=== Information supplied ===
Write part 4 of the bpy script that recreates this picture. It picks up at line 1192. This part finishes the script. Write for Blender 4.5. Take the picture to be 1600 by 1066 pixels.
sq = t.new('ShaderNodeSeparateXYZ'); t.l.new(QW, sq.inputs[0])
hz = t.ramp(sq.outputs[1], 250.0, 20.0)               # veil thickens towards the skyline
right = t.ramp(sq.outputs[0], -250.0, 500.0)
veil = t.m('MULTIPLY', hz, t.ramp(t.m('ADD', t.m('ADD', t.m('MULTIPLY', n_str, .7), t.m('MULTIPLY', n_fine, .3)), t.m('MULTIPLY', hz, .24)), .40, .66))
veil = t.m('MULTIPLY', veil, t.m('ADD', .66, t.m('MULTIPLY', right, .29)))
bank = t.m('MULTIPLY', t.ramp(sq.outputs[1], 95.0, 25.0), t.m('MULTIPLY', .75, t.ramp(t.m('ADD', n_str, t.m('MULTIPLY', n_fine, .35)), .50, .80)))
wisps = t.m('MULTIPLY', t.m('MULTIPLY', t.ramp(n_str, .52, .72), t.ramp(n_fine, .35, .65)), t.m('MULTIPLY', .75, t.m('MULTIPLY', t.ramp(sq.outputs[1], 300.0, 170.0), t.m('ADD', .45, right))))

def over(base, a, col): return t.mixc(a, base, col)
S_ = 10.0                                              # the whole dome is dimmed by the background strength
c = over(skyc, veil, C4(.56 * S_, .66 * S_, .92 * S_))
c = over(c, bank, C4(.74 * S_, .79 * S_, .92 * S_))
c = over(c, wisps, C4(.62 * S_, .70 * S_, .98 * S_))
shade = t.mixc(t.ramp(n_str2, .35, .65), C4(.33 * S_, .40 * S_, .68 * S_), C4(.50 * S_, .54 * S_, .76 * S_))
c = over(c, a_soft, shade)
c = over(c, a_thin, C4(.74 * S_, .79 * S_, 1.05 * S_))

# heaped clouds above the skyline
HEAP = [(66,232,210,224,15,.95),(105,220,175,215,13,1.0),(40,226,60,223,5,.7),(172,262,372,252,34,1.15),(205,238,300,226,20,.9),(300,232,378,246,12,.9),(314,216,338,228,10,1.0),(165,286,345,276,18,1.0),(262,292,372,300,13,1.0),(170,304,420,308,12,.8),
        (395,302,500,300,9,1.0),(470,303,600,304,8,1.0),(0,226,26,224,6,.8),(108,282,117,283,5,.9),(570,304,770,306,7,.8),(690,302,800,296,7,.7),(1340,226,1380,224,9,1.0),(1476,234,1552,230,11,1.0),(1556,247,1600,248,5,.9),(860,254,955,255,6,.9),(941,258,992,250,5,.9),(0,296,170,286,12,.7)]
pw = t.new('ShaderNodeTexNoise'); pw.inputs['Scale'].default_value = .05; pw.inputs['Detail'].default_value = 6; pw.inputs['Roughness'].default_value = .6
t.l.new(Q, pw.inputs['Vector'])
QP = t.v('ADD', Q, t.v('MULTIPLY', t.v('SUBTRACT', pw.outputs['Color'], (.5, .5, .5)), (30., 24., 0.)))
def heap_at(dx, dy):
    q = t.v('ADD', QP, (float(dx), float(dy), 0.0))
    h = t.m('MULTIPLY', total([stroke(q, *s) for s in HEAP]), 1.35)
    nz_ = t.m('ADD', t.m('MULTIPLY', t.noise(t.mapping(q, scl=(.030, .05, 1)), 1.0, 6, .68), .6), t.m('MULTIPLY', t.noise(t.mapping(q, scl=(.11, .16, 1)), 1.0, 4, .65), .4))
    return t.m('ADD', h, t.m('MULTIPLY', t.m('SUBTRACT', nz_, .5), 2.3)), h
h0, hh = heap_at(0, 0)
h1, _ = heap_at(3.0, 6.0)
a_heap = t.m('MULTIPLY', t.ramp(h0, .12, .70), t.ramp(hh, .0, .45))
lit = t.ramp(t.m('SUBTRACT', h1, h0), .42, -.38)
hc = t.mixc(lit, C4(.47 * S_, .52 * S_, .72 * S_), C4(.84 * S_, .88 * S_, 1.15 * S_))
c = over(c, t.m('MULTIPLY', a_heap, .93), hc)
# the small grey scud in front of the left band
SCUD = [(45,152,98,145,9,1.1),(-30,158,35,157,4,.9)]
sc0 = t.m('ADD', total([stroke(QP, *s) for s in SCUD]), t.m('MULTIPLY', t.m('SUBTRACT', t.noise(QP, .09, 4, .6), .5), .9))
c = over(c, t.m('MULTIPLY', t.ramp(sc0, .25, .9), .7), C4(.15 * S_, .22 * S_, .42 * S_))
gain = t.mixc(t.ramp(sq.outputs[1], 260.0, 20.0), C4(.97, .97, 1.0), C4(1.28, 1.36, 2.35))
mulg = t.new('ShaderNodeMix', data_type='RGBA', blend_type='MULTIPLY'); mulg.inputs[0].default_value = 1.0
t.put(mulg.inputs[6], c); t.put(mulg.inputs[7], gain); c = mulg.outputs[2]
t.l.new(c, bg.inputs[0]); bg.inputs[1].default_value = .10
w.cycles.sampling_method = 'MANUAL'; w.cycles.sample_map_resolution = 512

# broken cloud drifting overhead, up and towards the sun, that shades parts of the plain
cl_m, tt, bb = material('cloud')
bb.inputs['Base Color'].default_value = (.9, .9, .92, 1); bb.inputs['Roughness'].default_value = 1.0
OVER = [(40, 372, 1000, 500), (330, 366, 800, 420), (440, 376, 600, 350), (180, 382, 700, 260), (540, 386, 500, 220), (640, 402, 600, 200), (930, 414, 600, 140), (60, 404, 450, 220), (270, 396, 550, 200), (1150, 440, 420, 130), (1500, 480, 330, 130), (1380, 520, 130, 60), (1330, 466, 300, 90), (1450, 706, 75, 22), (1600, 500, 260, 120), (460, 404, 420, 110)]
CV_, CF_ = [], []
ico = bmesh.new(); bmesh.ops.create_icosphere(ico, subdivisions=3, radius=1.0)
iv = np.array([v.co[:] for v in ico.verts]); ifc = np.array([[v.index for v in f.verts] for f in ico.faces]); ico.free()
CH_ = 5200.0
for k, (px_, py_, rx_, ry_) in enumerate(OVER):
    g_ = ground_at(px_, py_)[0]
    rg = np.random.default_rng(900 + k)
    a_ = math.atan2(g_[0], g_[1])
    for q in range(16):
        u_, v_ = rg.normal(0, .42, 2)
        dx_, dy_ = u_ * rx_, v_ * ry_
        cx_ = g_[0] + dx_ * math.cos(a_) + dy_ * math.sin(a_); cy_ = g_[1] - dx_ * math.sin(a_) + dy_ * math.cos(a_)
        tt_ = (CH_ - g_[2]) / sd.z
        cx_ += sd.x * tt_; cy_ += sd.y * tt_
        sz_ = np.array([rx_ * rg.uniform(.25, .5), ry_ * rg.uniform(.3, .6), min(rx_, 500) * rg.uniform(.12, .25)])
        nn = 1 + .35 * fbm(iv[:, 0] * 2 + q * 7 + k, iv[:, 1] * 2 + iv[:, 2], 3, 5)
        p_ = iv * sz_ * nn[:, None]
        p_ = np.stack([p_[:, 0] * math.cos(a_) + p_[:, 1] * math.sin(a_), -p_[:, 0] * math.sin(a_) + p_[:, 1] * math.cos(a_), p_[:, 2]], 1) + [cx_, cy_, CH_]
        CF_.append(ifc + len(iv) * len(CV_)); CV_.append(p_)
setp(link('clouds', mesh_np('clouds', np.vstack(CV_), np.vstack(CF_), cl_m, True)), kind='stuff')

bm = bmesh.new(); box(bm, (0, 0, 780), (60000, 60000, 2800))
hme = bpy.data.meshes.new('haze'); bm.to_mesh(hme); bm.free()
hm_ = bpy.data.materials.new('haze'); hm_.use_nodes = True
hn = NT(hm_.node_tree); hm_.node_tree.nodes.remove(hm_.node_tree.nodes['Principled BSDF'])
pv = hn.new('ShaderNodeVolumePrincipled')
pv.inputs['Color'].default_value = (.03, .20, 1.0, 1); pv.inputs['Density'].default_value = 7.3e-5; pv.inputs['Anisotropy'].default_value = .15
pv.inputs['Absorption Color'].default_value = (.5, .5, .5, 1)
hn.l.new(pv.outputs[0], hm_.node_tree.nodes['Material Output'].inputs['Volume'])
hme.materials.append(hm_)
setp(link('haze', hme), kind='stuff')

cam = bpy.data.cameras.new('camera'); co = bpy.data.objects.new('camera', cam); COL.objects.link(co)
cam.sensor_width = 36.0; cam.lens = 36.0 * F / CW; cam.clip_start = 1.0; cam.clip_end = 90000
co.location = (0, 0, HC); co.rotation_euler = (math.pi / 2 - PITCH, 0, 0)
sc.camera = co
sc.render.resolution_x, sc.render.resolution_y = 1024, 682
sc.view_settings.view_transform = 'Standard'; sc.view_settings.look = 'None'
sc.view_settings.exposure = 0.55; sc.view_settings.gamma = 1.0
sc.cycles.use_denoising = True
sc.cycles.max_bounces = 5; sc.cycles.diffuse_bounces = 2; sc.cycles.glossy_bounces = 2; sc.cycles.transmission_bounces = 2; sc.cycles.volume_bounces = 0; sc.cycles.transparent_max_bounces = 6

=== Written task ===
Print, unaltered, every line from the beginning of the material down to the line with "t.m('ADD', .45, right))))".

=== The output ===
Write part 4 of the bpy script that recreates this picture. It picks up at line 1192. This part finishes the script. Write for Blender 4.5. Take the picture to be 1600 by 1066 pixels.
sq = t.new('ShaderNodeSeparateXYZ'); t.l.new(QW, sq.inputs[0])
hz = t.ramp(sq.outputs[1], 250.0, 20.0)               # veil thickens towards the skyline
right = t.ramp(sq.outputs[0], -250.0, 500.0)
veil = t.m('MULTIPLY', hz, t.ramp(t.m('ADD', t.m('ADD', t.m('MULTIPLY', n_str, .7), t.m('MULTIPLY', n_fine, .3)), t.m('MULTIPLY', hz, .24)), .40, .66))
veil = t.m('MULTIPLY', veil, t.m('ADD', .66, t.m('MULTIPLY', right, .29)))
bank = t.m('MULTIPLY', t.ramp(sq.outputs[1], 95.0, 25.0), t.m('MULTIPLY', .75, t.ramp(t.m('ADD', n_str, t.m('MULTIPLY', n_fine, .35)), .50, .80)))
wisps = t.m('MULTIPLY', t.m('MULTIPLY', t.ramp(n_str, .52, .72), t.ramp(n_fine, .35, .65)), t.m('MULTIPLY', .75, t.m('MULTIPLY', t.ramp(sq.outputs[1], 300.0, 170.0), t.m('ADD', .45, right))))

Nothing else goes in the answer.